Live by the word… | Blogads

Live by the word…

by henrycopeland
Tuesday, March 9th, 2004


Reflecting on the recent loss of one of his star employees, Nick Denton writes:

For those of you who doesn’t follow every navel-gazing twist and turn of the blog world, Jason Calacanis of Weblogs Inc., a rival, poached one of Gawker Media’s writers, Pete Rojas of Gizmodo.

Sure, we recovered quickly. Joel Johnson, who was going to write another upcoming site, stepped in. And traffic has rebounded, though those readers may simply be enthralled by the spectacle of an online car crash happening in real time.

But the fact remains that I was caught unawares. I was in Brazil, my mind on other things. Before Pete gave his notice, he and Calacanis already had a slick copycat site — Engadget — ready to go. The shafting will be complete, today, with an artfully-placed item in New York Magazine, in which Calacanis boasts of his plans for 500 blogs. Round One to Calacanis. On to Round Two.

Is there any broader meaning to all this? Well, I have just one tentative conclusion. Blogs are likely to be better for readers than for capitalists. While I love the medium, I’ve always been skeptical about the value of blogs as businesses.

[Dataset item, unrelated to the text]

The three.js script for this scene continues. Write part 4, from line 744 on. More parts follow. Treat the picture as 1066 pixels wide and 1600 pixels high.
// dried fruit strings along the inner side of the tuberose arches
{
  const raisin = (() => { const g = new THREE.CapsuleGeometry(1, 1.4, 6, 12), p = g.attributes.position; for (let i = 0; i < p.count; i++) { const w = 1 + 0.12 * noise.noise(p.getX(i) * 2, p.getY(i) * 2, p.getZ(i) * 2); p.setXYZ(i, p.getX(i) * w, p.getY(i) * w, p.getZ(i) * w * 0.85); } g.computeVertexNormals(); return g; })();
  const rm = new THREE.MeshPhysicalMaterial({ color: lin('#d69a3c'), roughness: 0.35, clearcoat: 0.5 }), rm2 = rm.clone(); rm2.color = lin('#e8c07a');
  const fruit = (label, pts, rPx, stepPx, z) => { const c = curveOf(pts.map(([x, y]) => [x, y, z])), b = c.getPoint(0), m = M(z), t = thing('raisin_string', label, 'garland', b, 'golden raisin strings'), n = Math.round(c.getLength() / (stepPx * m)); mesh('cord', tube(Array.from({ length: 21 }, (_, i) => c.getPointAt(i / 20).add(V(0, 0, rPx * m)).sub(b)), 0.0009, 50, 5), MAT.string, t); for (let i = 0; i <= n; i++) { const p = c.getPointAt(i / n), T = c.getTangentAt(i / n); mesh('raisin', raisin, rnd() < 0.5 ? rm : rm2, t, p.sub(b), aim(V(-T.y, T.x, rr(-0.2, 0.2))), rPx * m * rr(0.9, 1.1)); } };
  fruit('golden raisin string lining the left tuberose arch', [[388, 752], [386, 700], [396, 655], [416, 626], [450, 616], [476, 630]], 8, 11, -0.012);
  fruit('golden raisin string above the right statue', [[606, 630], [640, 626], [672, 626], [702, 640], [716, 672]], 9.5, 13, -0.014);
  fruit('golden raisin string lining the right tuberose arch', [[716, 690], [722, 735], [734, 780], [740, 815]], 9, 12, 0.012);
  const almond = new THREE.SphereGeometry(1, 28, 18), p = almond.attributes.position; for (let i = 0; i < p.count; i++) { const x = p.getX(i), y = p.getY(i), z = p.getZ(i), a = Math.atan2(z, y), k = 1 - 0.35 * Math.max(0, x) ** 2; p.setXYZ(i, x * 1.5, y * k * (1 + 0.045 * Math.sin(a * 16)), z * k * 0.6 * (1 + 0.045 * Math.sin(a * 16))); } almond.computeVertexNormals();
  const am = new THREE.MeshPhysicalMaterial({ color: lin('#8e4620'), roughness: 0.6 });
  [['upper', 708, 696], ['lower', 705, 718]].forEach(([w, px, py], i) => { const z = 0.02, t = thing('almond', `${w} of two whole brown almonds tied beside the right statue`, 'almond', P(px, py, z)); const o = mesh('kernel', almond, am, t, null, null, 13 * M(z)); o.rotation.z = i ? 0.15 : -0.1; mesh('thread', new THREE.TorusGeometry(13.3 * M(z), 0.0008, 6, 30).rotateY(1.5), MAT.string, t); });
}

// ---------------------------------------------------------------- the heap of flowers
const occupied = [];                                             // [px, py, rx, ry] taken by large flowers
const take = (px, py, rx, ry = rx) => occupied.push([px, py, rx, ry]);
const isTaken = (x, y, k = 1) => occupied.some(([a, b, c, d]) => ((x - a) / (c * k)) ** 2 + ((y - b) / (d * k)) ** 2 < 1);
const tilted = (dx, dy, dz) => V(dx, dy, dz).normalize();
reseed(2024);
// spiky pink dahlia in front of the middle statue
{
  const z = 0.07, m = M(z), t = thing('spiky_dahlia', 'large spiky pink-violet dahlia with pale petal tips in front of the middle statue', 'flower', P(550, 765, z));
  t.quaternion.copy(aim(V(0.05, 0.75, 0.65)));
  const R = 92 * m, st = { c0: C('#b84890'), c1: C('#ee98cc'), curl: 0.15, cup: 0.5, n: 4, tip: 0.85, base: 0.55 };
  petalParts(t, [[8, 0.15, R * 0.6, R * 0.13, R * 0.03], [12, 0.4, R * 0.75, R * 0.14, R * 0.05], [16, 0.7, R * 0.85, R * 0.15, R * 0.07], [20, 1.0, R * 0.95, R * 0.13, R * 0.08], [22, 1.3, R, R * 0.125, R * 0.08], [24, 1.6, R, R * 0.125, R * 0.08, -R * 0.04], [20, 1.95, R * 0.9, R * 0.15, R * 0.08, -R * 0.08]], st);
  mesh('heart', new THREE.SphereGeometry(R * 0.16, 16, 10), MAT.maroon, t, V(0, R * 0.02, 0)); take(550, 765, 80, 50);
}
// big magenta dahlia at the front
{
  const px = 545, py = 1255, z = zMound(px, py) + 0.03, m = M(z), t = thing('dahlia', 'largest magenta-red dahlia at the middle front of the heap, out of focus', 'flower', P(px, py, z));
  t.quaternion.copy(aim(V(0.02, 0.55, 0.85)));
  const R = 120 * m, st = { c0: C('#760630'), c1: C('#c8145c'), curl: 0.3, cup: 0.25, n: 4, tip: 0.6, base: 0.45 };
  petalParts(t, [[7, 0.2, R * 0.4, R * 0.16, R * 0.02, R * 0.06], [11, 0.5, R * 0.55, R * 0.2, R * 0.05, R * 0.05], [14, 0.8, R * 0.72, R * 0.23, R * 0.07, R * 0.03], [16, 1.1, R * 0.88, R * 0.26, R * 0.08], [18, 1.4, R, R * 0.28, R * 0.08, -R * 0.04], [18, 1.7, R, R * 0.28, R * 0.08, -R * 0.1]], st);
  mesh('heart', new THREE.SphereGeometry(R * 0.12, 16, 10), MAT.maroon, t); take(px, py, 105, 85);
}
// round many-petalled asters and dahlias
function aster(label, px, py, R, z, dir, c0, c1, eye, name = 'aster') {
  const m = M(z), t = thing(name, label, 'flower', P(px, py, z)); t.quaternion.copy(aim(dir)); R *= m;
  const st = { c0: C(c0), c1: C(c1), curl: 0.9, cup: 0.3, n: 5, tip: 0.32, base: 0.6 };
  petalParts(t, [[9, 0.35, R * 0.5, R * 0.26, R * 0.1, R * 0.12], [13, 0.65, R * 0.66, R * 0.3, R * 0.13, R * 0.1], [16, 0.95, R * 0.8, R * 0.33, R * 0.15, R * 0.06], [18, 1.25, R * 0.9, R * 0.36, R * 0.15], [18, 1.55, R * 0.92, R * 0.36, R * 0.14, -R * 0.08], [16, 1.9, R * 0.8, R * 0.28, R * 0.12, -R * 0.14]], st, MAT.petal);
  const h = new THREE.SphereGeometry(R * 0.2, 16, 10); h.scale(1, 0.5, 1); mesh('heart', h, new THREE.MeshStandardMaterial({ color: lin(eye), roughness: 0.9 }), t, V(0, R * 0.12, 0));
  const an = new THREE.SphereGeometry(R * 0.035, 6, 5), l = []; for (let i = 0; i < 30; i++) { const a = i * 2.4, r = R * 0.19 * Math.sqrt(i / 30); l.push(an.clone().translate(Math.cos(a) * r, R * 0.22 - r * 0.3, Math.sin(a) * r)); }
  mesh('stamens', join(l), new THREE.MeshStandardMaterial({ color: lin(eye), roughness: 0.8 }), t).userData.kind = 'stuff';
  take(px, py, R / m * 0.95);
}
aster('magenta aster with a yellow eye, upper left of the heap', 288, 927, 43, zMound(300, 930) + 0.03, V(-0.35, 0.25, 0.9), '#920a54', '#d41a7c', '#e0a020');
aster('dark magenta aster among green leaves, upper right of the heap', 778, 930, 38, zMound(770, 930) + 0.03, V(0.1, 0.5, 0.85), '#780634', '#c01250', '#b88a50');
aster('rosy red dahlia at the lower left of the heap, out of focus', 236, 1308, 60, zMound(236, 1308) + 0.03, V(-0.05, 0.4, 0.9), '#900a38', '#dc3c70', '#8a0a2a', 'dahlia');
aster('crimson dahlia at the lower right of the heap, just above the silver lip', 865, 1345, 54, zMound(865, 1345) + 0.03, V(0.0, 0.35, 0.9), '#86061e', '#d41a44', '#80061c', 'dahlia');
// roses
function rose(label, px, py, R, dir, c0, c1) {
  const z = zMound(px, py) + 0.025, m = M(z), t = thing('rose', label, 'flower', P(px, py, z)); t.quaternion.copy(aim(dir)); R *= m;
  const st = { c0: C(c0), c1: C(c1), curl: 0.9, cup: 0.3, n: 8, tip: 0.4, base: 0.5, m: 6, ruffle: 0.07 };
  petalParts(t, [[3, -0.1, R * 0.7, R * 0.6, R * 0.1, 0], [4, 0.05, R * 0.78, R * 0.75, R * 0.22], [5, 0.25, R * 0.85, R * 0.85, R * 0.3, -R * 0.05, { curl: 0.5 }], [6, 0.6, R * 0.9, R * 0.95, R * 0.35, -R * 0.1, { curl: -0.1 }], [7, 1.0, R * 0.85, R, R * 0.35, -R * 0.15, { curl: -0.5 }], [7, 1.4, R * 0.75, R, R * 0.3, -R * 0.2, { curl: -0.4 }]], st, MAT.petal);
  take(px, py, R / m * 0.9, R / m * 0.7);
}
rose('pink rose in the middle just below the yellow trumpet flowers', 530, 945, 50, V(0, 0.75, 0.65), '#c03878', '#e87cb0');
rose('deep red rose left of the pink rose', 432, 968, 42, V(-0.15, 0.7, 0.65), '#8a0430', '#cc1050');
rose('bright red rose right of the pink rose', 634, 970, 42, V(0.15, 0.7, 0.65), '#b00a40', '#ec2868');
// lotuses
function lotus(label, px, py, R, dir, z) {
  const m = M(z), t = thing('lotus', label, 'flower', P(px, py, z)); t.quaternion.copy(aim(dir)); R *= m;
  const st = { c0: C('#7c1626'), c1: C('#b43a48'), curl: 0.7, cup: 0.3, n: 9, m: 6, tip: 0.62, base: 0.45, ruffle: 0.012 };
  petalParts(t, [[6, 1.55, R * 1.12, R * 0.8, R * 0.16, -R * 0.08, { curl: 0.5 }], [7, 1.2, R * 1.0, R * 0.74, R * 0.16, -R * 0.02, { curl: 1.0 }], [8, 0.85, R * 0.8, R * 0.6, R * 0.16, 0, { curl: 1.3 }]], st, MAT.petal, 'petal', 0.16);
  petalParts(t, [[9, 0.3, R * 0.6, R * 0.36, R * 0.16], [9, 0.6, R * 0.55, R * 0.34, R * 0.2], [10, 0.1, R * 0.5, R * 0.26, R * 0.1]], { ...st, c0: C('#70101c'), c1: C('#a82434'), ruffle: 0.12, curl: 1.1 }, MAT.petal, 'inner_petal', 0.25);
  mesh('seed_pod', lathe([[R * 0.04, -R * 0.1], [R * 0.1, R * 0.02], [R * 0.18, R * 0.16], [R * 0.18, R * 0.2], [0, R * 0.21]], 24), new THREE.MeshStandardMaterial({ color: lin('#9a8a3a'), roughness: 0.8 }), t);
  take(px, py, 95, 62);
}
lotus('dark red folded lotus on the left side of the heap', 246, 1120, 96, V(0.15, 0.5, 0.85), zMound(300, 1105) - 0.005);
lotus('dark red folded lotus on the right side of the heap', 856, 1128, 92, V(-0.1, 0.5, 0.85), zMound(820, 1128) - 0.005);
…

Nick artfully ignores the fact that “capitalist” and “corporate owner” are not synonomous.

Indeed, the solo writer is perhaps the ultimate capitalist, an infopreneur who is profoundly empowered by blogging and its tools.

Any publishing business with more than one employee has higher overheads and less focus than the great bloggers flooding the market with news, insights and passion. While Nick Denton and Jason Calacanis use blog technology and idioms, their business model is still old line publishing.

Boiled down, the corporate model of media (whether done by Calacanis, NYT or Advance) looks like this:

owner : 1
boss : 1
ad sales : 1
flunky : 1
writer : 1
marketing person : 1
IT : 1

The blogging model looks like this:

writer/owner/boss : 1
marketing : 100s of peer bloggers (blogosphere)
ad sales : 100s of peer bloggers (Blogads)+Google
IT : Typepad or pMachine

The second model has 10,000 times the fire power with 1/6 the mouths to feed. Would someone please explain how the corporate model can compete… what the heck am I missing?

Marx is grinning in his grave; thanks to Moore’s law and the Internet, writers now can own the means of production that, previously, only publishers could afford. The only monopoly left in media is the individual’s ownership of his or her own talent. With a strong voice and loyal audience, Rojas will be working for himself and not Calacanis soon enough.

Calacanis brags, in New York magazine, that he’s soon going to be hiring New York Times journalists and, gasp, giving them equity. Equity! Bless you master Calacanis for sharing a few precious drops of equity with a mere writer.

WTF? I guess I’m stupid. I don’t get why a writer should be excited about getting some equity and working for someone else, when he can own 100% of his own gig and call his own shots.

(I’m keeping abreast of all this by reading the incomparable Jeff Jarvis.)